• [Exercise instructions]
Retype only what runs from the beginning of the data through the line with "bm, M['grille'], sd)"; please omit the pictures and keep every line exact.

• [Available data]
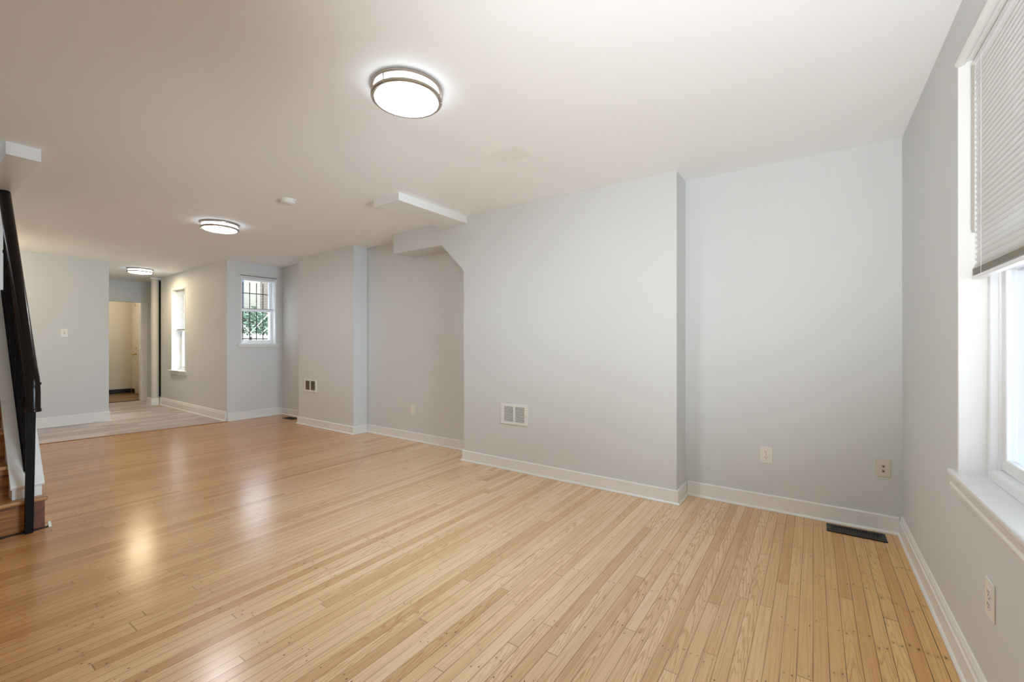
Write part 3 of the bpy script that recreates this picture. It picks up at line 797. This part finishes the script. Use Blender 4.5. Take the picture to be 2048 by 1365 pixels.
# smoke detector
sd = thing('smoke_detector', 'small white round smoke detector on the ceiling', 'smoke detector', (-3.87, 2.03, Hc(-3.87)))
def lp(name, bm, mat, par, smooth=True): return obj(name, bm, mat, par, smooth=smooth)
bm = B(); lathe(bm, [(0, 0), (0.070, 0), (0.072, -0.004), (0.070, -0.010), (0.0, -0.010)], 40); lp('base', bm, M['plate'], sd)
bm = B(); lathe(bm, [(0.060, -0.010), (0.062, -0.014), (0.060, -0.026), (0.052, -0.034), (0.030, -0.038), (0, -0.038)], 40); lp('cover', bm, M['plate'], sd)
bm = B(); lathe(bm, [(0, -0.0375), (0.010, -0.0375), (0.010, -0.041), (0, -0.041)], 20, 0.02, 0.015); lp('test_button', bm, M['grille'], sd)

# ------------------------------------------------------------------ wall plates
def plate(name, label, cat, pos, w, h, face, kindp, mat=None, group=None):
    """face: 'y-' wall plane at y facing the room, 'x-' facing -x, 'x+' facing +x. local: u along width, n outward, z up"""
    rz = {'y-': 0.0, 'x-': -math.pi/2, 'x+': math.pi/2}[face]
    t_ = thing(name, label, cat, pos, rotz=rz, group=group); mat = mat or M['plate']
    bm = B(); box(bm, -w/2, w/2, -0.005, 0, -h/2, h/2, 0.0025); obj('cover_plate', bm, mat, t_)
    if kindp == 'duplex':
        for zc in (-0.0195, 0.0195):
            bm = B()
            pts = [(0.0172*math.cos(a), zc+max(-0.0135, min(0.0135, 0.0172*math.sin(a)))) for a in [2*math.pi*k/32 for k in range(32)]]
            prism(bm, pts, 'y', -0.0068, -0.0045); rc = obj('receptacle', bm, mat, t_)
            bm = B(); box(bm, -0.0075, -0.0050, -0.0073, -0.0066, zc-0.001, zc+0.007); box(bm, 0.0050, 0.0072, -0.0073, -0.0066, zc, zc+0.0065)
            cyl(bm, (0, -0.0073, zc-0.007), (0, -0.0066, zc-0.007), 0.0026, n=10); obj('slots', bm, M['slot'], rc)
        bm = B(); cyl(bm, (0, -0.0062, 0), (0, -0.0045, 0), 0.0028, n=12); obj('screw', bm, M['nickel'], t_)
    elif kindp == 'coax':
        for zc, r_ in ((0.012, 0.0058), (-0.020, 0.0048)):
            bm = B(); cyl(bm, (0, -0.006, zc), (0, -0.004, zc), 0.0085, n=6); cyl(bm, (0, -0.013, zc), (0, -0.005, zc), r_, n=14); cn = obj('connector', bm, M['nickel'], t_)
            bm = B(); cyl(bm, (0, -0.0134, zc), (0, -0.0128, zc), r_*0.65, n=10); obj('socket', bm, M['slot'], cn)
        for zc in (0.040, -0.040):
            bm = B(); cyl(bm, (0, -0.0062, zc), (0, -0.0045, zc), 0.003, n=12); obj('screw', bm, M['almond'], t_)
    elif kindp == 'switch':
        bm = B(); box(bm, -0.0055, 0.0055, -0.0060, -0.0045, -0.012, 0.012); obj('toggle_slot', bm, M['gslot'], t_)
        bm = B(); box(bm, -0.004, 0.004, -0.014, -0.004, 0.0, 0.009, 0.001); obj('toggle', bm, mat, t_)
        for zc in (0.030, -0.030):
            bm = B(); cyl(bm, (0, -0.0062, zc), (0, -0.0045, zc), 0.003, n=12); obj('screw', bm, M['nickel'], t_)
    elif kindp == 'decora':
        bm = B(); box(bm, -0.0165, 0.0165, -0.0068, -0.0045, -0.033, 0.033, 0.001); obj('insert', bm, mat, t_)
    return t_
plate('wall_outlet', 'white duplex outlet on the alcove wall above the baseboard', 'outlet', (-0.2805, 3.635, 0.3985), 0.079, 0.119, 'y-', 'duplex')
plate('cable_plate', 'cream cable jack plate near the right corner of the alcove', 'wall plate', (0.369, 3.635, 0.4095), 0.072, 0.110, 'y-', 'coax', M['almond'])
plate('wall_outlet', 'white outlet under the large front window', 'outlet', (0.46, 1.978, 0.408), 0.079, 0.119, 'x-', 'duplex')
plate('wall_outlet', 'small white outlet low on the recess wall', 'outlet', (-4.053, 3.68, 0.377), 0.076, 0.118, 'y-', 'decora')
plate('light_switch', 'white light switch on the far left partition wall', 'light switch', (-8.92, 1.428, 1.350), 0.072, 0.116, 'x+', 'switch')

# ------------------------------------------------------------------ wall registers
def register(label, x0, x1, z0, z1, y, slotmat, nslots, mid, side, backm, topm=0.026):
    t_ = thing('wall_register', label, 'vent', ((x0+x1)/2, y, (z0+z1)/2)); w, h = x1-x0, z1-z0
    bm = B()
    fw = side
    ft = topm
    for a in ((-w/2, w/2, h/2-ft, h/2), (-w/2, w/2, -h/2, -h/2+ft), (-w/2, -w/2+fw, -h/2+ft, h/2-ft), (w/2-fw, w/2, -h/2+ft, h/2-ft), (-mid/2, mid/2, -h/2+ft, h/2-ft)):
        box(bm, a[0], a[1], -0.012, 0, a[2], a[3], 0.002)
    obj('frame', bm, M['grille'], t_)
    bm = B(); box(bm, -w/2+fw, w/2-fw, -0.0025, -0.0005, -h/2+ft, h/2-ft); obj('duct_opening', bm, backm, t_)
    bm = B(); st = (h-2*ft)/nslots
    for k in range(nslots):
        z = -h/2+ft+st*(k+0.5)
        for (a, b_) in ((-w/2+fw, -mid/2), (mid/2, w/2-fw)):
            prism(bm, [(-0.011, z-st*0.05), (-0.0105, z+st*0.12), (-0.004, z+st*0.45), (-0.0035, z+st*0.28)], 'x', a, b_)
    obj('louvers', bm, slotmat, t_)
    bm = B(); cyl(bm, (w/2-fw*0.5, -0.0145, -0.01), (w/2-fw*0.5, -0.011, -0.01), 0.004, n=10); obj('damper_lever', bm, M['nickel'], t_)
    return t_
register('white louvered wall register on the chimney breast', -2.469, -2.163, 0.437, 0.632, 3.365, M['grille'], 13, 0.018, 0.036, M['gslot'])
register('white framed register with brown louvers on the pier', -6.134, -5.819, 0.494, 0.678, 3.47, M['brown_louver'], 12, 0.022, 0.030, M['duct'])

def floor_register(label, cx, cy, w, d):
    t_ = thing('floor_register', label, 'vent', (cx, cy, 0.0))
    bm = B()
    box(bm, -w/2, w/2, -d/2, -d/2+0.030, 0.0003, 0.006, 0.002); box(bm, -w/2, w/2, d/2-0.030, d/2, 0.0003, 0.006, 0.002)
    box(bm, -w/2, -w/2+0.026, -d/2+0.03, d/2-0.03, 0.0003, 0.006, 0.002); box(bm, w/2-0.026, w/2, -d/2+0.03, d/2-0.03, 0.0003, 0.006, 0.002)
    obj('frame', bm, M['black_reg'], t_)
    bm = B(); box(bm, -w/2+0.026, w/2-0.026, -d/2+0.03, d/2-0.03, 0.0002, 0.0012); obj('opening', bm, M['slot'], t_)
    bm = B(); n = 18
    for k in range(n):
        x = -w/2+0.026+(w-0.052)*(k+0.5)/n
        box(bm, x-0.0022, x+0.0022, -d/2+0.03, d/2-0.03, 0.0012, 0.0055)
    obj('fins', bm, M['black_reg'], t_)
floor_register('black floor register in the right corner of the oak floor', 0.222, 3.513, 0.300, 0.140)
floor_register('small dark floor register in the niche corner', -6.82, 3.625, 0.28, 0.14)

# ------------------------------------------------------------------ staircase
RISE, RUN, NX = 0.205, 0.172, -4.13
K = RISE/RUN
NST = 11
stx = thing('staircase', 'steep oak staircase with white side wall at the left edge', 'staircase', (-4.15, 0.08, 0))
YA, YB = -0.415, 0.575
for k in range(NST):
    nx = NX-RUN*k; z = RISE*(k+1)
    yr = 0.575 if k == 0 else 0.437
    bm = B(); box(bm, nx-RUN-0.03, nx, YA, yr+(0.012 if k == 0 else 0), z-0.026, z, 0.009, seg=3); ch('tread', bm, M['tread'], stx)
    bm = B(); box(bm, nx-0.045, nx-0.025, YA, yr, z-RISE+(0.001 if k == 0 else 0.0), z-0.026); ch('riser', bm, M['riser'] if k else M['riser'], stx)
bm = B(); box(bm, -4.1545, -4.150, 0.507, 0.5745, 0.0, 0.178, 0.001); o = ch('riser_end_panel', bm, M['redwood'], stx); o['label'] = 'dark red stained end of the bottom riser'
# knee wall with sloping top
ktop = lambda x: 0.275+K*(-4.195-x)
xe = -4.195-(2.41-0.275)/K
bm = B()
prism(bm, [(-4.195, 0.206), (-4.195, 0.275), (xe, 2.41), (xe-0.45, 2.41), (xe-0.45, 1.9), (-4.30-0.206/K-0.10, 0.0), (-4.19, 0.0)][::1], 'y', 0.437, 0.568)
ch('knee_wall', bm, M['plaster'], stx)
bm = B(); th_ = 0.022
prism(bm, [(-4.186, 0.272), (-4.180, 0.284), (-4.186, 0.297), (xe, 2.41), (xe+0.0, 2.41-0.024), (-4.195, 0.270)], 'y', 0.429, 0.578)
ch('knee_wall_cap', bm, M['white'], stx)
# black scuffed shoe at the foot of the bottom riser
bm = B()
pts = []
rr = random.Random(3)
for k in range(26):
    y = -0.40+0.985*k/25; pts.append((-4.108+rr.uniform(-0.016, 0.012)-(0.012 if y < 0.2 else 0), y))
pts = pts+[(-4.155, 0.60), (-4.155, -0.40)]
prism(bm, pts, 'z', 0.0002, 0.0022)
ch('floor_scuff', bm, M['scuff'], stx)
bm = B(); prism(bm, [(-4.155, 0.0), (-4.125, 0.0), (-4.155, 0.03)], 'y', 0.589, 0.602); ch('end_trim', bm, M['white'], stx)

# ------------------------------------------------------------------ railing
rl = thing('stair_railing', 'dark handrail on black iron balusters and square newel at left', 'railing', (-4.10, 0.497, 0))
PR = [(-0.019, -0.0), (0.019, -0.0), (0.019, 0.0), (-0.019, 0.0)]
bm = B()
sq = 0.0185
b0, b1 = Vector((-4.100, 0.497, 0.002)), Vector((-4.062, 0.503, 0.80))
va = [bm.verts.new(b0+Vector((a, b, 0))) for a, b in ((-sq, -sq), (sq, -sq), (sq, sq), (-sq, sq))]
vb = [bm.verts.new(b1+Vector((a, b, 0))) for a, b in ((-sq, -sq), (sq, -sq), (sq, sq), (-sq, sq))]
bm.faces.new(va[::-1]); bm.faces.new(vb)
for k in range(4): bm.faces.new((va[k], va[(k+1) % 4], vb[(k+1) % 4], vb[k]))
ch('newel_post', bm, M['black_metal'], rl)
KR = 1.21
RY = 0.506
def rz(x): return 0.968+KR*(-4.052-x)
prof = []
for k in range(20):
    a = 2*math.pi*k/20; ca, sa = math.cos(a), math.sin(a)
    prof.append((0.034*ca*(1.0 if sa > -0.3 else 0.80), 0.030*sa))
bm = B()
xs_end = -5.235
path = [(-4.045, RY+0.003, 0.788), (-4.047, RY+0.003, 0.90), (-4.050, RY+0.002, 0.945), (-4.060, RY+0.001, rz(-4.066)), (-4.12, RY, rz(-4.12)), (-4.4, RY, rz(-4.4)), (xs_end, RY, rz(xs_end))]
sweep(bm, path, prof, up=Vector((0.3, 0, 1)).normalized())
# sweep side frame flips on the vertical part are avoided by the tilted up vector
ch('handrail', bm, M['rail'], rl, smooth=True)
bm = B()
lathe(bm, [(0.0, 0.776), (0.034, 0.776), (0.038, 0.780), (0.038, 0.792), (0.034, 0.798), (0.0, 0.798)], 20, -4.046, RY+0.003)
ch('rail_end_ring', bm, M['rail'], rl, smooth=True)
bm = B()
p = Vector((-4.056, RY+0.003, 0.955))
cyl(bm, p+Vector((0, 0, -0.008)), p+Vector((0, 0, 0.006)), 0.0385, n=20)
ch('rail_joint_ring', bm, M['rail'], rl, smooth=True)
# channel under the rail and shoe on the cap
for nm, off, hh in (('top_channel', -0.034, 0.008), ('bottom_channel', None, 0.010)):
    bm = B()
    f = (lambda x: rz(x)-0.036) if off is not None else (lambda x: 0.306+K*(-4.195-x))
    x0, x1 = (-4.10, xs_end) if off is not None else (-4.245, -5.30)
    prism(bm, [(x0, f(x0)), (x0, f(x0)+hh), (x1, f(x1)+hh), (x1, f(x1))], 'y', RY-0.014, RY+0.014)
    ch(nm, bm, M['black_metal'], rl)
x = -4.235; k = 0
while x > -5.26:
    zb = 0.310+K*(-4.195-x); zt = min(rz(x)-0.03, 2.41)
    if zt-zb > 0.05:
        bm = B(); box(bm, x-0.008, x+0.008, RY-0.008, RY+0.008, zb, zt)
        for f in (0.5,) if k % 2 else (0.26, 0.74):
            zc = zb+(zt-zb)*f
            lathe(bm, [(0.008, zc-0.016), (0.0125, zc-0.010), (0.0125, zc+0.010), (0.008, zc+0.016)], 12, x, RY)
        ch('baluster', bm, M['black_metal'], rl)
    x -= RUN/3; k += 1

# ------------------------------------------------------------------ pipe, hall door
pp = thing('soil_pipe', 'white painted vertical pipe in the far kitchen corner', 'pipe', (-10.55, 2.936, 0))
bm = B(); cyl(bm, (-10.55, 2.936, 0.0), (-10.55, 2.936, Hc(-10.55)-0.001), 0.062, n=32); ch('pipe', bm, simple('cream_pipe_paint', (0.70, 0.66, 0.58, 1), 0.45), pp, smooth=True)
bm = B(); box(bm, -10.68, -10.39, 2.82, 3.07, Hc(-10.55)-0.03, Hc(-10.55)-0.004, 0.004); ch('ceiling_collar', bm, M['white'], pp)
dr = thing('hall_door', 'cream door with brass knob in the hall beyond the doorway', 'door', (-12.7, 3.29, 0))
bm = B(); box(bm, -13.08, -12.28, 3.262, 3.298, 0.012, 2.05, 0.003)
ch('door_panel', bm, M['doorp'], dr)
bm = B()
for a in ((-13.14, -13.085), (-12.275, -12.22)): box(bm, a[0], a[1], 3.276, 3.2995, 0, 2.11, 0.003)
box(bm, -13.14, -12.22, 3.276, 3.2995, 2.055, 2.11, 0.003); ch('door_casing', bm, M['doorp'], dr)
bm = B(); lathe(bm, [(0.0, 0.0), (0.028, 0.0), (0.028, 0.006), (0.012, 0.010), (0.012, 0.030), (0.024, 0.040), (0.028, 0.052), (0.020, 0.064), (0, 0.068)], 20)
bmesh.ops.transform(bm, matrix=Matrix.Translation((-12.98, 3.262, 0.93)) @ Matrix.Rotation(math.radians(90), 4, 'X'), verts=bm.verts)
ch('door_knob', bm, M['brass'], dr, smooth=True)
bm = B(); cyl(bm, (-12.98, 3.262, 1.07), (-12.98, 3.250, 1.07), 0.024, n=16); ch('deadbolt', bm, M['brass'], dr)

# added point lights without lamp bodies, out of view: hall, stairwell, kitchen side
point('assumed_hall_light', (-12.6, 2.2, 2.2), 12, (1.0, 0.86, 0.64))  # assumed warm source, lights the hall
point('added_stairwell_light', (-5.6, 0.0, 3.9), 2, (1.0, 0.86, 0.66))  # added dim fill inside the shaft
point('assumed_kitchen_light', (-8.2, 0.25, 2.0), 10, (1.0, 0.80, 0.52))  # assumed hidden source, warms the left of the partition wall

• [Task solution]
Write part 3 of the bpy script that recreates this picture. It picks up at line 797. This part finishes the script. Use Blender 4.5. Take the picture to be 2048 by 1365 pixels.
# smoke detector
sd = thing('smoke_detector', 'small white round smoke detector on the ceiling', 'smoke detector', (-3.87, 2.03, Hc(-3.87)))
def lp(name, bm, mat, par, smooth=True): return obj(name, bm, mat, par, smooth=smooth)
bm = B(); lathe(bm, [(0, 0), (0.070, 0), (0.072, -0.004), (0.070, -0.010), (0.0, -0.010)], 40); lp('base', bm, M['plate'], sd)
bm = B(); lathe(bm, [(0.060, -0.010), (0.062, -0.014), (0.060, -0.026), (0.052, -0.034), (0.030, -0.038), (0, -0.038)], 40); lp('cover', bm, M['plate'], sd)
bm = B(); lathe(bm, [(0, -0.0375), (0.010, -0.0375), (0.010, -0.041), (0, -0.041)], 20, 0.02, 0.015); lp('test_button', bm, M['grille'], sd)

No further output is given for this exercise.